Context / Research term
Context rot
The gradual decline in a model's reliability as its input gets longer or more cluttered, even when the input is well within the token limit.
Context rot is the gradual decline in a model's reliability as its input gets longer or more cluttered, even when the input is well within the token limit. Research shows models are especially likely to miss information buried in the middle of long inputs, a pattern called the "lost-in-the-middle" effect. Imagine handing someone a 200-page briefing packet and asking a question whose answer is on page 97: they will often miss it. As you keep adding documents, instructions, and conversation history, the model's answers predictably degrade.
Builder example
A million-token context window does not mean you can paste a million tokens and get good results.
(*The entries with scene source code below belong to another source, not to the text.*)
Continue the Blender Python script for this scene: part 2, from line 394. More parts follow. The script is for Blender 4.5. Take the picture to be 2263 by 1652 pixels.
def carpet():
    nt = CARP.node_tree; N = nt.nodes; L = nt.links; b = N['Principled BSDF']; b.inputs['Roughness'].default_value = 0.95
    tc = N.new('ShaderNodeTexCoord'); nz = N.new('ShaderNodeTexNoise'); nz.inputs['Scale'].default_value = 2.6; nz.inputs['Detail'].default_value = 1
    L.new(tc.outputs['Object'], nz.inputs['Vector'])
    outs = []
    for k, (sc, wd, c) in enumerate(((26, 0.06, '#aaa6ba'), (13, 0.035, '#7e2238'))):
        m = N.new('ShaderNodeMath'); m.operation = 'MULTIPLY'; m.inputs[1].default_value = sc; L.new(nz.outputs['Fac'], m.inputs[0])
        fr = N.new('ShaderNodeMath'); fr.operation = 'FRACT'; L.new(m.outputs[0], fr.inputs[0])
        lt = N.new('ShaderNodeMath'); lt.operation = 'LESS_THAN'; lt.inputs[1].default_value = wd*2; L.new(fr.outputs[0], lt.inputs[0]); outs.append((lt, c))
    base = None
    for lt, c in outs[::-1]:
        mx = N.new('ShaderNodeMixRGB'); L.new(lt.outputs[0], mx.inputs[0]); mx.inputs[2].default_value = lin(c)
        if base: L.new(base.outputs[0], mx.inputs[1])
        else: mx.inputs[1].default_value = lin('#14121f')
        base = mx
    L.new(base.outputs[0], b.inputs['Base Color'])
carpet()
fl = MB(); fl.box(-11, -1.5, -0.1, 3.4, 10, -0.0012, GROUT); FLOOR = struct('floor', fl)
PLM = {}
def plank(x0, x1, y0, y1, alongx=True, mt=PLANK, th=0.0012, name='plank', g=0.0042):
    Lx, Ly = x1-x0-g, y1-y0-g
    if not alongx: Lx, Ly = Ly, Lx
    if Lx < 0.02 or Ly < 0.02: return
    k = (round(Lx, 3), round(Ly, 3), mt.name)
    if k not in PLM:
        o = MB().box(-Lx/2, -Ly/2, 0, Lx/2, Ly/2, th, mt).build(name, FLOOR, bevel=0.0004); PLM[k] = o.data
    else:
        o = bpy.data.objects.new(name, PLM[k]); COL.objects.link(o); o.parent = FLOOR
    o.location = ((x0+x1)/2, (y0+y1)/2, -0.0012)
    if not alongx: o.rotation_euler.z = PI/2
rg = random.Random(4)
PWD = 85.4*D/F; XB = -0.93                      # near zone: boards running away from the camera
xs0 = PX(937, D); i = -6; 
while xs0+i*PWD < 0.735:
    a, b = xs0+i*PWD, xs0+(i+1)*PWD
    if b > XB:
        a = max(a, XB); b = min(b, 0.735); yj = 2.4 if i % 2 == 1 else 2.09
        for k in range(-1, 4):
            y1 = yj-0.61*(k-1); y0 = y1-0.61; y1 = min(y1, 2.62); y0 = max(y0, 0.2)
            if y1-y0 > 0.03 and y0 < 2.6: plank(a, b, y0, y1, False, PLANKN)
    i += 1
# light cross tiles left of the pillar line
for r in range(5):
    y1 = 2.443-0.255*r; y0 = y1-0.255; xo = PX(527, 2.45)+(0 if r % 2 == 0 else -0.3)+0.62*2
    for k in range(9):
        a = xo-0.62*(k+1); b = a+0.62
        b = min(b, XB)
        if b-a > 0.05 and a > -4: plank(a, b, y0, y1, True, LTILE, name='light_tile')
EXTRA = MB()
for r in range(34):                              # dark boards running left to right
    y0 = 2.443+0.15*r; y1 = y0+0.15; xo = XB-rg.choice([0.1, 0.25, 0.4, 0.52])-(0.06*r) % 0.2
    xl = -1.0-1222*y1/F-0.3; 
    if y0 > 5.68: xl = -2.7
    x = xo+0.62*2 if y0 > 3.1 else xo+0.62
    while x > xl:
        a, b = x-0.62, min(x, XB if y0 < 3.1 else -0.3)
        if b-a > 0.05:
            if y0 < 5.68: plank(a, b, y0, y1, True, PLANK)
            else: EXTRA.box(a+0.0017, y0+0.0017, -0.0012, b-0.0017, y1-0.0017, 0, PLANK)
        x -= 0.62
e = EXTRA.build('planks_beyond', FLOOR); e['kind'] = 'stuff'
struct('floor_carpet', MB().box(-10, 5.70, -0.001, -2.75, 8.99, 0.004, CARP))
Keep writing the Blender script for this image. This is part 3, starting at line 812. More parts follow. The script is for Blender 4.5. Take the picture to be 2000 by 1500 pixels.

Build a meeting-notes assistant that loads an entire quarter of transcripts into every call, and the model will start missing key decisions buried deep in the text. Shorter, well-organized inputs consistently outperform longer dumps.
You drop fifty contracts into a conversation and ask about a renewal clause. The model misses it because the relevant section was buried in the middle of a massive input.
Retrieve only the relevant contract and clause, put it near the start of the prompt, and ask the model to cite the specific passage.
Common confusion: The model can technically "see" every token in its window. The problem is attention: it struggles to locate and prioritize the right information when surrounded by large volumes of text.